June 30, 2018
1092.1-1105.7
Back to the trail! I think I might be bipolar. With as anxious as I’ve been the last few days about the prospect of having to end my hike so suddenly, I was reluctant to get up this morning. Not because I didn’t want to hike, but because the guest bed was so comfy, and it felt so nice to be clean, and…it’s such a long way to Canada. But here I go!
After bidding a very fond farewell to Kris, Bob and I made a quick stop at Sprouts so I could grab some garlic supplements, and then he drove me all the way to the Echo Lake Chalet, which was an hour and 45 minutes away! He wouldn’t accept any gas money, of course. I thanked him profusely and watched as he pulled away from the parking area, suddenly feeling quite alone. I’d started at the Mexican border with four other hikers I’d met the previous night, then I’d hiked out of Mammoth Lakes with Couch Potato, who I’d known for at least a few days.
Now, standing at the curb of the chalet parking lot with my pack, I felt more like a solo hiker than I ever had before. It was not a bad feeling, just a strange one. I turned toward the chalet and immediately spotted a few scraggly-looking young people sitting under the trees, their tans deep and their gear battered. Thru-hikers! I went and dropped my pack near them and they greeted me like I was one of their own even though we’d never met. We chatted about the Sierra, about gear changes and how nice it was not to have to carry bear cans and microspikes, and about food.

Cell service was spotty at the chalet, but I was able to touch base with Ghosthiker via text. She and Sparky had just gotten into S. Lake Tahoe and were trying to resupply and get showers, but it sounded like they wouldn’t be getting back on trail until later in the afternoon. I considered waiting for them, but other than the few hikers I’d talked to earlier there wasn’t a lot of hikertrash around or really anywhere for us to sit. This seemed more like an upscale camp and boat launch area, and I didn’t feel comfortable hanging around for too long. I eventually decided to hike out and just take it easy. Maybe make it a short day so Sparky and Ghosthiker can catch up to me easily.

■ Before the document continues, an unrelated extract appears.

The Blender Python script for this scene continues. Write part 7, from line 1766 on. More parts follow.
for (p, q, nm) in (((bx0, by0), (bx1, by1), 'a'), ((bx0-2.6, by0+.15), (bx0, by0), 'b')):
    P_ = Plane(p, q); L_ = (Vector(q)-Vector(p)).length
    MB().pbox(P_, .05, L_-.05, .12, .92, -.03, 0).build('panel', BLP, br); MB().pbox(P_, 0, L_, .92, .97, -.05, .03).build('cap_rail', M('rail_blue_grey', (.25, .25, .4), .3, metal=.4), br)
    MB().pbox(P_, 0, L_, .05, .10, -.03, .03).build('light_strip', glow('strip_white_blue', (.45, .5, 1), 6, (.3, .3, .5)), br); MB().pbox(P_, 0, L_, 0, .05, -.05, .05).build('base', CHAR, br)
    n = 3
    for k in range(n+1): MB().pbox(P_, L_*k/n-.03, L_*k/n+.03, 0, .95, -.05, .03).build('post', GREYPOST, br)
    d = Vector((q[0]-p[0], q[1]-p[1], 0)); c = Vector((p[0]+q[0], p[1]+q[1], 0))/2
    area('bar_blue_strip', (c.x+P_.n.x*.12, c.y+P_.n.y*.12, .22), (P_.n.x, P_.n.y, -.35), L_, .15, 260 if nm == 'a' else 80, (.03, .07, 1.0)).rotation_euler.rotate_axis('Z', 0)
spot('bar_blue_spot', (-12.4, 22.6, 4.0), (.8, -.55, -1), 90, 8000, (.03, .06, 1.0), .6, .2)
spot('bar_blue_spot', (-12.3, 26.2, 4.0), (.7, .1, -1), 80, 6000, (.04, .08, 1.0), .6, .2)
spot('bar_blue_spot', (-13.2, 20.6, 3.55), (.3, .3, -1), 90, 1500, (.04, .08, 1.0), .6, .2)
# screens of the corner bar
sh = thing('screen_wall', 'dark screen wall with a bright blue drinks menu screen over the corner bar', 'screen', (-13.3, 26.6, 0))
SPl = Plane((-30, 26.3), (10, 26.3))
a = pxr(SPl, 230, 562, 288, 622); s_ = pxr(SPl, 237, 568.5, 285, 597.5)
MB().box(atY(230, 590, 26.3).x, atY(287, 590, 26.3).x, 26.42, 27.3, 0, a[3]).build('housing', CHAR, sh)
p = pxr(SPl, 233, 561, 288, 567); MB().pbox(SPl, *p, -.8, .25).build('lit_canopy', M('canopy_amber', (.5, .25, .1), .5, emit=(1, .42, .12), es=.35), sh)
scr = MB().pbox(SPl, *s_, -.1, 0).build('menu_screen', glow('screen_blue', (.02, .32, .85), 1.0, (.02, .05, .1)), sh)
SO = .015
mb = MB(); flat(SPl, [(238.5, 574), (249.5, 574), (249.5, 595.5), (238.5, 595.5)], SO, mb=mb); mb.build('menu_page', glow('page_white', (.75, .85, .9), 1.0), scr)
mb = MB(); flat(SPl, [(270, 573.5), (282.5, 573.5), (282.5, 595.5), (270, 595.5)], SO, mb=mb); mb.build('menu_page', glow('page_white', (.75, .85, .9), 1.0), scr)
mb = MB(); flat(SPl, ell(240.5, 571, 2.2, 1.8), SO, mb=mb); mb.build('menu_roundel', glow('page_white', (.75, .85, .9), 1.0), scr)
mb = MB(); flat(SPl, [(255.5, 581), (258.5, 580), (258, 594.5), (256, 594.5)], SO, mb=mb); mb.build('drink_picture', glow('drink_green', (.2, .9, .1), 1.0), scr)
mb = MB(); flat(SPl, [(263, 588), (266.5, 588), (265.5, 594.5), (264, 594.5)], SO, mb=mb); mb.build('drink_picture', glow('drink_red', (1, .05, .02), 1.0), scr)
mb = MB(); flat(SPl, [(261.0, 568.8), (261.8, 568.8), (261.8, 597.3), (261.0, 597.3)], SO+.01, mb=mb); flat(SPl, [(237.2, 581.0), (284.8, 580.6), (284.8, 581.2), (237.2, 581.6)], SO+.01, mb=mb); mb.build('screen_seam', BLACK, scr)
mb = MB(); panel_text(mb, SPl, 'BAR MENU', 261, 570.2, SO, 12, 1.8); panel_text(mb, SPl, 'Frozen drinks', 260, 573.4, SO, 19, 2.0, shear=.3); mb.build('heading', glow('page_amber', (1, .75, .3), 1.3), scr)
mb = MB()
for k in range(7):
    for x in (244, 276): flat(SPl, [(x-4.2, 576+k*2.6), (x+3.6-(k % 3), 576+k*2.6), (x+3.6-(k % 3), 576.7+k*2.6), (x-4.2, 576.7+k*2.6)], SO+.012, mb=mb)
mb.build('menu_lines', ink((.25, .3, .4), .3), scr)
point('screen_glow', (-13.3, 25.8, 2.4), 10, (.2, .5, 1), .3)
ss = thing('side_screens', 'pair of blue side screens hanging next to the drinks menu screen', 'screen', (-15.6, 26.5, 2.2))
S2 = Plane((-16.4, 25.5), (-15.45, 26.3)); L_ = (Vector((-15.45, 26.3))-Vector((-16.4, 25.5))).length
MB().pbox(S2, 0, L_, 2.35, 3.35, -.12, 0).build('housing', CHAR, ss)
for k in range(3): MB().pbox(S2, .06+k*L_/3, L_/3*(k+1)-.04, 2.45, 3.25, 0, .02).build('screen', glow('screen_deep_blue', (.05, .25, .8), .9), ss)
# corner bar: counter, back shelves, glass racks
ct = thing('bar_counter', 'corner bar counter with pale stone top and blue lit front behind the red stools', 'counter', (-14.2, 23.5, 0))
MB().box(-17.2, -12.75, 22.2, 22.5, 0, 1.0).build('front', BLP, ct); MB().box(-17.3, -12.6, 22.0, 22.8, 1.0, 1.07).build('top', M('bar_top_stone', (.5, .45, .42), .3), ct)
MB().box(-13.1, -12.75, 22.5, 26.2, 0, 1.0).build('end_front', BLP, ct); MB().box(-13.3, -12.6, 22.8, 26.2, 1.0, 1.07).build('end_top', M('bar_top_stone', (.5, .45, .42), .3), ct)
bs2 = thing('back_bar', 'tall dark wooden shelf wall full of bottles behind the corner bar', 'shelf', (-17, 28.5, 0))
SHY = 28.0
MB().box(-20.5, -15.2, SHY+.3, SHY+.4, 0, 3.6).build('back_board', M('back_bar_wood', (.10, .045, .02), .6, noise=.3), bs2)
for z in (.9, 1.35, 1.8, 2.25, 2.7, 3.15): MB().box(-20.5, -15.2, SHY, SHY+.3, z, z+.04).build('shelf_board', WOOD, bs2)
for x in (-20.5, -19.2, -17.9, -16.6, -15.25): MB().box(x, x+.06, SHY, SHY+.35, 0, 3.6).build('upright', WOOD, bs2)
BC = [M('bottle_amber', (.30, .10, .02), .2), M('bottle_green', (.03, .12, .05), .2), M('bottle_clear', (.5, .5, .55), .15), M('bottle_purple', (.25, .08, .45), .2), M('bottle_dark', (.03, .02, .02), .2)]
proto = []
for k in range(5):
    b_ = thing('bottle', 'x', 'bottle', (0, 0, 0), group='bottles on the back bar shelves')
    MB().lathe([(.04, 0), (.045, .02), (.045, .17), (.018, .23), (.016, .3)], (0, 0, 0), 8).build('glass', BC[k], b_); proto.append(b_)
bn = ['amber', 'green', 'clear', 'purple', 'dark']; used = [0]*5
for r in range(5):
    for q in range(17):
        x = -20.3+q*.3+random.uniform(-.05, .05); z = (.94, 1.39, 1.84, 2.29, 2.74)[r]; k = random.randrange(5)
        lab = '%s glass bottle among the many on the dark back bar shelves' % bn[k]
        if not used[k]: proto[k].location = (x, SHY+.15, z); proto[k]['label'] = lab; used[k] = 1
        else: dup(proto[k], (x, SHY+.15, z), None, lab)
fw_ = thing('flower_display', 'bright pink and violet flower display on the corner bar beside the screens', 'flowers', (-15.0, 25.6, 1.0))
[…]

I am now in the Northern California section of the PCT. It felt fitting to be starting a brand new section today. Because it’s 4th of July weekend there were tons of day hikers out. At first, I was like, aw, look at all the nice day hikers getting outside and enjoying the sunshine together! But after a few miles and constantly having to make way for huge groups of people I was more like OMGdayhikerseverywheregetoutmywaybitchigotplacestobe!!!!!!
At Aloha Lake, I took about an hour-long break. It was so beautiful, and even though my feet were feeling pretty good I soaked them for a minute in the cool water. No point taking any chances. I moved quickly along the lake but stopped often, considering stopping and setting up camp early to wait for Sparky and Ghosthiker here because it was just so beautiful. But there were day hikers and weekenders everywhere and I had a lot of energy. I really wanted to move and get away from all the people, so I hiked on.





After hearing other thru-hikers talking about their plans to camp on top of Dicks Pass, I decided I might, too. I pushed on. I considered several tent sites along the way but by that point I knew it was unlikely that Sparky and Ghosthiker would catch up to me tonight, so I ended up hiking all the way up and camping on the pass with the others. Well, sort of. I set up my tent at a distance from everyone else because I wanted to have a good view of the sunset from my tent. I wasn’t disappointed.


I watched the sun set while I made dinner.